- [TASK INPUT]
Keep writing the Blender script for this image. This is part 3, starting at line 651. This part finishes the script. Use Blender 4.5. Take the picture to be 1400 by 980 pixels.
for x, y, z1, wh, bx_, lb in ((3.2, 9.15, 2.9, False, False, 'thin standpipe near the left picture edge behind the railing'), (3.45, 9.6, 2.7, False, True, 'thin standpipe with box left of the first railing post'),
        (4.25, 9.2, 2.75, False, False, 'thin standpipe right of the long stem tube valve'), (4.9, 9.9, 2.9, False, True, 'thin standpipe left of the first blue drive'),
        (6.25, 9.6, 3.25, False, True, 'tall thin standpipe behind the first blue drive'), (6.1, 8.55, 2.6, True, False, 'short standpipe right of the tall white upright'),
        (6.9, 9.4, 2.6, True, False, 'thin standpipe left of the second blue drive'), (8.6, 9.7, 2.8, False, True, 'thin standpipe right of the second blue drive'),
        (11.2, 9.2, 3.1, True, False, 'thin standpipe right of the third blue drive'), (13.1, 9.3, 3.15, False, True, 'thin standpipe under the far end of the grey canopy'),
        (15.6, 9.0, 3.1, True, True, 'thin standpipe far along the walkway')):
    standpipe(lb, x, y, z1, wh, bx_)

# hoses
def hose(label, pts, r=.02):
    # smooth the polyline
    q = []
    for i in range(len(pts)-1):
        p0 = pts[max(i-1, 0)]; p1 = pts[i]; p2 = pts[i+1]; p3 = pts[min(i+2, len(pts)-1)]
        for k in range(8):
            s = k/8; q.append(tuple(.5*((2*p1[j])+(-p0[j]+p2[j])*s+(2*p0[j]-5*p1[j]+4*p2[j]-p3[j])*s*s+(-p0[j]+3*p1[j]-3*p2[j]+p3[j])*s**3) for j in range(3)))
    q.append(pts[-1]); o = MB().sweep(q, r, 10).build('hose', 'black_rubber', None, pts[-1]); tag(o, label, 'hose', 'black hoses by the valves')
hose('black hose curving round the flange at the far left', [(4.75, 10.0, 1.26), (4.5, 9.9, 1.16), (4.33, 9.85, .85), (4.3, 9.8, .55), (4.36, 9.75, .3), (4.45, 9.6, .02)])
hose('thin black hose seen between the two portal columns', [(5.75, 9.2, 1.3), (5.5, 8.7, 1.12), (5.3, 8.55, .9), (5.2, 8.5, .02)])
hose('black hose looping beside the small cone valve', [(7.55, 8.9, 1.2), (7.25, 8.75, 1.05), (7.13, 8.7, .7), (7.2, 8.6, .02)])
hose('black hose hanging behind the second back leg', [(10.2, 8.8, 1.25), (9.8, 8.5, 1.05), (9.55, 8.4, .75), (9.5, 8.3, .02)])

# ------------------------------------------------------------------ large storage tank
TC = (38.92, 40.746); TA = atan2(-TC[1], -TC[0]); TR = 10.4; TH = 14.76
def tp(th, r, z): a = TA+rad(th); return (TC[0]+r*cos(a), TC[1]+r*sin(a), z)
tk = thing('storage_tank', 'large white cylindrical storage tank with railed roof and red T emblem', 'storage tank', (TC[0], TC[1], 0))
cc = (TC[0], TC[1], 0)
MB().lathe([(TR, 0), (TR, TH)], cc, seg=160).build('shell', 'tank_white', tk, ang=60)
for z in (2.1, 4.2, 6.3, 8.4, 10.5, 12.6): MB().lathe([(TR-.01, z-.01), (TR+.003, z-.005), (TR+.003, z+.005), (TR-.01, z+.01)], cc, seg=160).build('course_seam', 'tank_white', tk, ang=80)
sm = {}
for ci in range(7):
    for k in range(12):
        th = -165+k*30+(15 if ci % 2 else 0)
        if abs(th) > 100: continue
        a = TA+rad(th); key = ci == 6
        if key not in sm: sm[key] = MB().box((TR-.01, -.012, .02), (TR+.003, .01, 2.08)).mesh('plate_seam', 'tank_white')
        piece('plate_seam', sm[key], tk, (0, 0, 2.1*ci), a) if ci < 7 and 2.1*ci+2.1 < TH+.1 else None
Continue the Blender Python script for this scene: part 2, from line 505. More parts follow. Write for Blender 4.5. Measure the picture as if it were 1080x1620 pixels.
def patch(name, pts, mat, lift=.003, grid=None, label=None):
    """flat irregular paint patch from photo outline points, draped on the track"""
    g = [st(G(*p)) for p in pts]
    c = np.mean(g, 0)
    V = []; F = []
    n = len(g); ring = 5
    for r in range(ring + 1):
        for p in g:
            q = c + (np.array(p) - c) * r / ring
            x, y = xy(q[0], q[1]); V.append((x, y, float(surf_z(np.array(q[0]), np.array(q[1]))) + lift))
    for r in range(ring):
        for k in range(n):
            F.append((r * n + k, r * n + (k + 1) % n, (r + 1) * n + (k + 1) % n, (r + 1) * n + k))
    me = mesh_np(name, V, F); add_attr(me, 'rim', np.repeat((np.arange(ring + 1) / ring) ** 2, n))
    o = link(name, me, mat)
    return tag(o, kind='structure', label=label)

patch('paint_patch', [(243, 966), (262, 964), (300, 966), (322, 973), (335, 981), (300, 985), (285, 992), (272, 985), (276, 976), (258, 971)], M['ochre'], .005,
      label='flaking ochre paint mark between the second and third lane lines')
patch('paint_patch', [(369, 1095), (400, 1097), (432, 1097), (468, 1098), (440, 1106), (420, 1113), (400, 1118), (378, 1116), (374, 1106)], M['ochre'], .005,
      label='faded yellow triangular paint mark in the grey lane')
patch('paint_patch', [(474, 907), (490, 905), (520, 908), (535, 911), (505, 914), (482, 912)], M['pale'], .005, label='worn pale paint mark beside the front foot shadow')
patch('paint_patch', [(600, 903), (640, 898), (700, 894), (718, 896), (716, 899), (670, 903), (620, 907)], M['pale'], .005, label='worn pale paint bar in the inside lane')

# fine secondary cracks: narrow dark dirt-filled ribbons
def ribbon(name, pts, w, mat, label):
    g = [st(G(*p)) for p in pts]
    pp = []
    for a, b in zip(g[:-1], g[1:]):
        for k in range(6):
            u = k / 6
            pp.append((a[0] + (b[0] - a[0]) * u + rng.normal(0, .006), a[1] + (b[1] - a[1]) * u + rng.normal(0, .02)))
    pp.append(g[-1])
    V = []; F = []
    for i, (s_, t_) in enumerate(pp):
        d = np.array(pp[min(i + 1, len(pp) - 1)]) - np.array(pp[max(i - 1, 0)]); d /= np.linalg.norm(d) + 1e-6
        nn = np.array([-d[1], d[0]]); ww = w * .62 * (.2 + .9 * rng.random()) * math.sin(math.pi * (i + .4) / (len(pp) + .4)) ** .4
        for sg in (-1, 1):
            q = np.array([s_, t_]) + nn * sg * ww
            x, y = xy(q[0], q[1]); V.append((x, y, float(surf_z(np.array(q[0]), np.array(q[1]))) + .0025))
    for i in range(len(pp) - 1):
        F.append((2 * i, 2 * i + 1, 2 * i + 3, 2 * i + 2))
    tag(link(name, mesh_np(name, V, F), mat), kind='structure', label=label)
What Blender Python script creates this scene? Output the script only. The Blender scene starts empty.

- [INSTRUCTIONS FOR THE TASK]
Please quote every record above exactly as it appears.

- [RESPONSE BELOW]
Keep writing the Blender script for this image. This is part 3, starting at line 651. This part finishes the script. Use Blender 4.5. Take the picture to be 1400 by 980 pixels.
for x, y, z1, wh, bx_, lb in ((3.2, 9.15, 2.9, False, False, 'thin standpipe near the left picture edge behind the railing'), (3.45, 9.6, 2.7, False, True, 'thin standpipe with box left of the first railing post'),
        (4.25, 9.2, 2.75, False, False, 'thin standpipe right of the long stem tube valve'), (4.9, 9.9, 2.9, False, True, 'thin standpipe left of the first blue drive'),
        (6.25, 9.6, 3.25, False, True, 'tall thin standpipe behind the first blue drive'), (6.1, 8.55, 2.6, True, False, 'short standpipe right of the tall white upright'),
        (6.9, 9.4, 2.6, True, False, 'thin standpipe left of the second blue drive'), (8.6, 9.7, 2.8, False, True, 'thin standpipe right of the second blue drive'),
        (11.2, 9.2, 3.1, True, False, 'thin standpipe right of the third blue drive'), (13.1, 9.3, 3.15, False, True, 'thin standpipe under the far end of the grey canopy'),
        (15.6, 9.0, 3.1, True, True, 'thin standpipe far along the walkway')):
    standpipe(lb, x, y, z1, wh, bx_)

# hoses
def hose(label, pts, r=.02):
    # smooth the polyline
    q = []
    for i in range(len(pts)-1):
        p0 = pts[max(i-1, 0)]; p1 = pts[i]; p2 = pts[i+1]; p3 = pts[min(i+2, len(pts)-1)]
        for k in range(8):
            s = k/8; q.append(tuple(.5*((2*p1[j])+(-p0[j]+p2[j])*s+(2*p0[j]-5*p1[j]+4*p2[j]-p3[j])*s*s+(-p0[j]+3*p1[j]-3*p2[j]+p3[j])*s**3) for j in range(3)))
    q.append(pts[-1]); o = MB().sweep(q, r, 10).build('hose', 'black_rubber', None, pts[-1]); tag(o, label, 'hose', 'black hoses by the valves')
hose('black hose curving round the flange at the far left', [(4.75, 10.0, 1.26), (4.5, 9.9, 1.16), (4.33, 9.85, .85), (4.3, 9.8, .55), (4.36, 9.75, .3), (4.45, 9.6, .02)])
hose('thin black hose seen between the two portal columns', [(5.75, 9.2, 1.3), (5.5, 8.7, 1.12), (5.3, 8.55, .9), (5.2, 8.5, .02)])
hose('black hose looping beside the small cone valve', [(7.55, 8.9, 1.2), (7.25, 8.75, 1.05), (7.13, 8.7, .7), (7.2, 8.6, .02)])
hose('black hose hanging behind the second back leg', [(10.2, 8.8, 1.25), (9.8, 8.5, 1.05), (9.55, 8.4, .75), (9.5, 8.3, .02)])

# ------------------------------------------------------------------ large storage tank
TC = (38.92, 40.746); TA = atan2(-TC[1], -TC[0]); TR = 10.4; TH = 14.76
def tp(th, r, z): a = TA+rad(th); return (TC[0]+r*cos(a), TC[1]+r*sin(a), z)
tk = thing('storage_tank', 'large white cylindrical storage tank with railed roof and red T emblem', 'storage tank', (TC[0], TC[1], 0))
cc = (TC[0], TC[1], 0)
MB().lathe([(TR, 0), (TR, TH)], cc, seg=160).build('shell', 'tank_white', tk, ang=60)
for z in (2.1, 4.2, 6.3, 8.4, 10.5, 12.6): MB().lathe([(TR-.01, z-.01), (TR+.003, z-.005), (TR+.003, z+.005), (TR-.01, z+.01)], cc, seg=160).build('course_seam', 'tank_white', tk, ang=80)
sm = {}
for ci in range(7):
    for k in range(12):
        th = -165+k*30+(15 if ci % 2 else 0)
        if abs(th) > 100: continue
        a = TA+rad(th); key = ci == 6
        if key not in sm: sm[key] = MB().box((TR-.01, -.012, .02), (TR+.003, .01, 2.08)).mesh('plate_seam', 'tank_white')
        piece('plate_seam', sm[key], tk, (0, 0, 2.1*ci), a) if ci < 7 and 2.1*ci+2.1 < TH+.1 else None
Continue the Blender Python script for this scene: part 2, from line 505. More parts follow. Write for Blender 4.5. Measure the picture as if it were 1080x1620 pixels.
def patch(name, pts, mat, lift=.003, grid=None, label=None):
    """flat irregular paint patch from photo outline points, draped on the track"""
    g = [st(G(*p)) for p in pts]
    c = np.mean(g, 0)
    V = []; F = []
    n = len(g); ring = 5
    for r in range(ring + 1):
        for p in g:
            q = c + (np.array(p) - c) * r / ring
            x, y = xy(q[0], q[1]); V.append((x, y, float(surf_z(np.array(q[0]), np.array(q[1]))) + lift))
    for r in range(ring):
        for k in range(n):
            F.append((r * n + k, r * n + (k + 1) % n, (r + 1) * n + (k + 1) % n, (r + 1) * n + k))
    me = mesh_np(name, V, F); add_attr(me, 'rim', np.repeat((np.arange(ring + 1) / ring) ** 2, n))
    o = link(name, me, mat)
    return tag(o, kind='structure', label=label)

patch('paint_patch', [(243, 966), (262, 964), (300, 966), (322, 973), (335, 981), (300, 985), (285, 992), (272, 985), (276, 976), (258, 971)], M['ochre'], .005,
      label='flaking ochre paint mark between the second and third lane lines')
patch('paint_patch', [(369, 1095), (400, 1097), (432, 1097), (468, 1098), (440, 1106), (420, 1113), (400, 1118), (378, 1116), (374, 1106)], M['ochre'], .005,
      label='faded yellow triangular paint mark in the grey lane')
patch('paint_patch', [(474, 907), (490, 905), (520, 908), (535, 911), (505, 914), (482, 912)], M['pale'], .005, label='worn pale paint mark beside the front foot shadow')
patch('paint_patch', [(600, 903), (640, 898), (700, 894), (718, 896), (716, 899), (670, 903), (620, 907)], M['pale'], .005, label='worn pale paint bar in the inside lane')

# fine secondary cracks: narrow dark dirt-filled ribbons
def ribbon(name, pts, w, mat, label):
    g = [st(G(*p)) for p in pts]
    pp = []
    for a, b in zip(g[:-1], g[1:]):
        for k in range(6):
            u = k / 6
            pp.append((a[0] + (b[0] - a[0]) * u + rng.normal(0, .006), a[1] + (b[1] - a[1]) * u + rng.normal(0, .02)))
    pp.append(g[-1])
    V = []; F = []
    for i, (s_, t_) in enumerate(pp):
        d = np.array(pp[min(i + 1, len(pp) - 1)]) - np.array(pp[max(i - 1, 0)]); d /= np.linalg.norm(d) + 1e-6
        nn = np.array([-d[1], d[0]]); ww = w * .62 * (.2 + .9 * rng.random()) * math.sin(math.pi * (i + .4) / (len(pp) + .4)) ** .4
        for sg in (-1, 1):
            q = np.array([s_, t_]) + nn * sg * ww
            x, y = xy(q[0], q[1]); V.append((x, y, float(surf_z(np.array(q[0]), np.array(q[1]))) + .0025))
    for i in range(len(pp) - 1):
        F.append((2 * i, 2 * i + 1, 2 * i + 3, 2 * i + 2))
    tag(link(name, mesh_np(name, V, F), mat), kind='structure', label=label)
What Blender Python script creates this scene? Output the script only. The Blender scene starts empty.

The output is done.